Dear comedians: haven’t we had enough?

By Susan Aumiller, Community Relations Coordinator

I would describe myself as someone with a decent sense of humor. But I also have my limits. Rape jokes aren’t funny; jokes that make fun of horrible tragedies aren’t either. This weekend, at the taping of the Comedy Central roast of Roseanne Barr, comedian Jeffrey Ross took his jokes too far.

He walked the red carpet dressed up like Joe Paterno, escorted by two young-looking boys wearing nothing but football helmets and towels.

What? That’s not funny AT ALL.

Did Ross learn nothing from Toshgate? Did he forget in the past month that Tosh tried to tell a rape joke that failed? Yet he felt it was OK to dress like Paterno to attend this roast? Yes, you can argue that this wasn’t a rape joke, but it’s still a visual commentary on Paterno and the sex abuse scandal from Penn State.

What was Ross trying to say with his costume? Was he mocking Paterno for saying nothing? That Joe Paterno is at fault? That you don’t like that he kept silent? That you think pedophilia is funny? Are you trying to say that you’d do the very same thing and honor football over the lives/well-being of young boys?

Ross’s shocking evening didn’t stop there. Once on stage, he remarked to actor Seth Green, “Congratulations. This is actually a really big night for you. You haven’t gotten this much attention since you shot all those people in Aurora.” (Seth Green has red hair, similar to the accused shooter.)

The audience didn’t appreciate the jab, so Ross continued with “I’m kidding! You’re not like James Holmes. At least he’s doing something in a movie theater that people remember.”

Did Ross learn nothing from other comedians who’ve tried to tell similar jokes recently and failed? Dane Cook tried to tell an Aurora shooting joke recently and was met with noting but nervous laughter.

I’m all for comedians wanting to push boundaries and talk about subjects that aren’t always talked about, but when did comedy turn from talking about making up a song to a car alarm to saying that someone in that theatre would’ve been thinking “ugh, effing shoot me” 25 minutes into the movie (which is when the shooting in Aurora happened).
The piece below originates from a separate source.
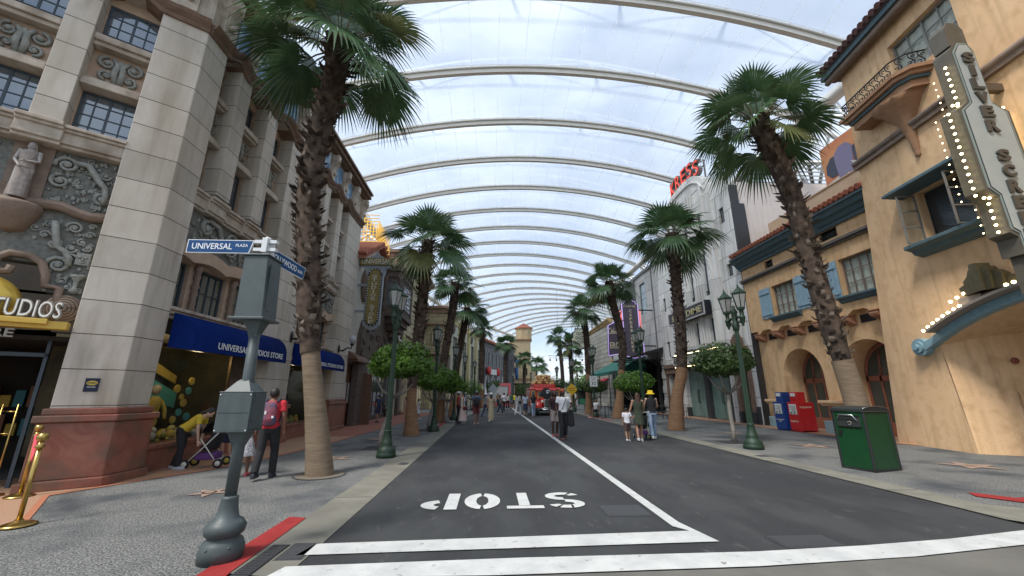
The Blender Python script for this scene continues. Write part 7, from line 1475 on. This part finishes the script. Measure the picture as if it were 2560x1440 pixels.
# ================================================================ the red truck and its load
RT = mat('glossy red paint', (.42, .012, .010), .25, (.48, .02, .015), 3, coat=.5); YT = mat('yellow pinstripe', (.62, .40, .06), .4); CHR = mat('chrome', (.6, .6, .6), .15, metal=1); TYR = mat('tyre rubber', (.015, .015, .015), .85)
tk = thing('vintage_truck', 'red vintage truck with yellow lines parked facing the camera, load on its roof', 'truck', (4.2, 29.6, 0))
mb = MB(); mb.box(-1.15, 1.15, 1.6, 5.0, .55, 1.85); mb.prism([(1.5, 1.85), (5.05, 1.85), (5.0, 1.98), (1.6, 1.98)], -1.2, 1.2, 'x'); mb.box(-.85, .85, 1.8, 4.8, 1.98, 2.25); B(mb, 'body', RT, tk, local=True, bevel=.04)
mb = MB(); mb.box(-.72, .72, 1.1, 2.2, .6, 1.9); mb.loft([[(-.78, y, z), (.78, y, z), (.7, y, z+.12), (-.7, y, z+.12)] for y, z in [(.85, 1.74), (1.2, 1.80), (2.2, 1.84)]]); B(mb, 'cab', RT, tk, local=True, bevel=.03)
mb = MB(); mb.loft([[(-a, y, .62), (a, y, .62), (a*1.02, y, h-.12), (a*.8, y, h), (-a*.8, y, h), (-a*1.02, y, h-.12)] for y, a, h in [(.15, .34, 1.2), (.6, .40, 1.24), (1.15, .52, 1.28)]]); B(mb, 'hood', RT, tk, local=True)
mb = MB(); mb.prism([(-.27, .5), (.27, .5), (.29, 1.1), (.2, 1.22), (-.2, 1.22), (-.29, 1.1)], .05, .15); o = B(mb, 'radiator', CHR, tk, local=True, bevel=.02); mb = MB(); mb.prism([(-.22, .56), (.22, .56), (.23, 1.06), (.15, 1.15), (-.15, 1.15), (-.23, 1.06)], .035, .06); 
for i in range(9): mb.box(-.2+i*.048, -.19+i*.048, .02, .036, .58, 1.1)
B(mb, 'grille', mat('dark green grille', (.03, .05, .035), .5, (.08, .10, .08), 60), o, local=True)
for y0, x0, x1, z0, z1, nm in ((1.08, -.6, .6, 1.32, 1.68, 'windscreen'), (1.58, -1.05, -.8, 1.1, 1.72, 'side_window'), (1.58, .8, 1.05, 1.1, 1.72, 'side_window')):
    mb = MB(); mb.box(x0-.04, x1+.04, y0-.01, y0+.02, z0-.04, z1+.04); o = B(mb, nm, YT, tk, local=True); mb = MB(); mb.box(x0, x1, y0-.02, y0, z0, z1); B(mb, 'pane', glassmat('truck glass', (.02, .025, .035), .05, .95), o, local=True)
mb = MB(); mb.box(-.7, .7, 1.07, 1.09, 1.22, 1.25); mb.box(-1.1, -.76, 1.57, 1.59, .95, .98); mb.box(.76, 1.1, 1.57, 1.59, .95, .98); B(mb, 'yellow_line', YT, tk, local=True)
for sx in (-1, 1):
    mb = MB(); mb.lathe([(0, -.08), (.09, -.05), (.1, 0), (.08, .02)], 0, 0, 0, 14); mb.v = [(sx*.42+p[0], .12+p[2]*-1 if False else .12-p[2], 1.0+p[1]) for p in mb.v]; B(mb, 'headlight', mat('headlight glass', (.75, .73, .65), .15), tk, local=True)
    mb = MB(); mb.loft([[(sx*.45, y, z), (sx*.95, y, z), (sx*.95, y, z+.05), (sx*.45, y, z+.07)] for y, z in [(-.12, .55), (-.05, .78), (.15, .92), (.45, .94), (.8, .78), (1.05, .5)]]); B(mb, 'fender', RT, tk, local=True)
    for yy, nm in ((.35, 'wheel'), (3.9, 'wheel')):
        def ring(rr, w0, w1, mb, m=0): mb.lathe([(rr*.6, w0), (rr, w0), (rr, w1), (rr*.6, w1)], 0, 0, 0, 24)
        mb = MB(); ring(.36, -.09, .09, mb); mb.v = [(sx*.78+p[2], yy+p[0], .36+p[1]) for p in mb.v]; o = B(mb, nm, TYR, tk, local=True)
        mb = MB(); mb.lathe([(.0, .06), (.22, .05), (.23, -.05), (0, -.06)], 0, 0, 0, 20); mb.v = [(sx*.78+p[2]*1.3, yy+p[0], .36+p[1]) for p in mb.v]; B(mb, 'rim', YT, o, local=True)
mb = MB(); mb.tube([(-.85, -.15, .42), (0, -.2, .42), (.85, -.15, .42)], .035, 8); mb.tube([(-.85, -.15, .52), (0, -.2, .52), (.85, -.15, .52)], .025, 8); B(mb, 'bumper', CHR, tk, local=True)
mb = MB(); mb.box(-.6, .6, .3, 4.8, .3, .55); B(mb, 'chassis', TYR, tk, local=True)
r = random.Random(5); gm = None; GOU = mat('tan gourd', (.42, .24, .09), .7, (.55, .36, .16), 5, .16, .1, 30, obj=True)
for i in range(56):
    x = 4.2 + r.uniform(-.78, .78); y = 31.5 + r.uniform(0, 1.0)*(i % 3); z = 2.34 + .17*(i // 15) + r.uniform(-.03, .03)
    if gm is None: mb = MB(); mb.ell((0, 0, 0), (.14, .12, .12), 10, 7); o = B(mb, 'gourd', GOU); gm = o
    else: o = gm.copy(); COL.objects.link(o)
    o.location = (x*(1)-(x-4.2)*.25*(i//15)*.5, y, z); o.rotation_euler = (r.random()*3, r.random()*3, r.random()*3); tag(o, 'tan round gourd piled on the roof of the red truck', 'gourd', 'gourds piled on the truck roof')
# ================================================================ people
DG = None
def remesh(mb, vox, name, m, par, smooth=2):
    me = bpy.data.meshes.new('tmp'); me.from_pydata([tuple(v) for v in mb.v], [], mb.f); fin(me)
    o = bpy.data.objects.new('tmp', me); COL.objects.link(o); q = o.modifiers.new('r', 'REMESH'); q.mode = 'VOXEL'; q.voxel_size = vox
    if smooth: s = o.modifiers.new('s', 'SMOOTH'); s.factor = .5; s.iterations = smooth
    dg = bpy.context.evaluated_depsgraph_get(); m2 = bpy.data.meshes.new_from_object(o.evaluated_get(dg)); bpy.data.objects.remove(o); bpy.data.meshes.remove(me)
    m2.name = name; m2.materials.clear(); m2.materials.append(m); m2.polygons.foreach_set('use_smooth', [True]*len(m2.polygons)); o = bpy.data.objects.new(name, m2); COL.objects.link(o); o.parent = par; return o
def cloth(nm, c, c2=None, sc_=8): return mat(nm, c, .9, c2 or tuple(x*1.25+.004 for x in c), sc_, .16, .25, 60, obj=True)
SKN = {'tan': mat('tan skin', (.36, .19, .115), .55), 'dark': mat('dark skin', (.07, .032, .02), .5), 'light': mat('light skin', (.50, .31, .22), .55), 'brown': mat('brown skin', (.19, .09, .052), .55)}
HAIR = mat('black hair', (.012, .010, .010), .5, (.022, .018, .016), 30, .16, .4, 80, obj=True); HAIRB = mat('brown hair', (.05, .022, .014), .5, (.08, .035, .02), 30, .16, .4, 80, obj=True)
def rg(c, rx, ry, n=14, tilt=None): return [(c[0]+rx*math.cos(2*math.pi*k/n), c[1]+ry*math.sin(2*math.pi*k/n), c[2]) for k in range(n)]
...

When did we decide that to be funny and edgy  meant making fun of tragedies, abuse, murder, and rape? Cook, Ross, and Tosh are not the only comedians to take jokes too far, and they won’t be the last. As evidenced by the woman who stood up to Tosh, comedians will “protect” their art through whatever means necessary, even if means encouraging audience members to rape someone.

Comedians, please stop with all of these jokes. If you want to be edgy, be edgy. But making a mockery of senseless murders and the abuse of hundreds of young boys isn’t the way to do it.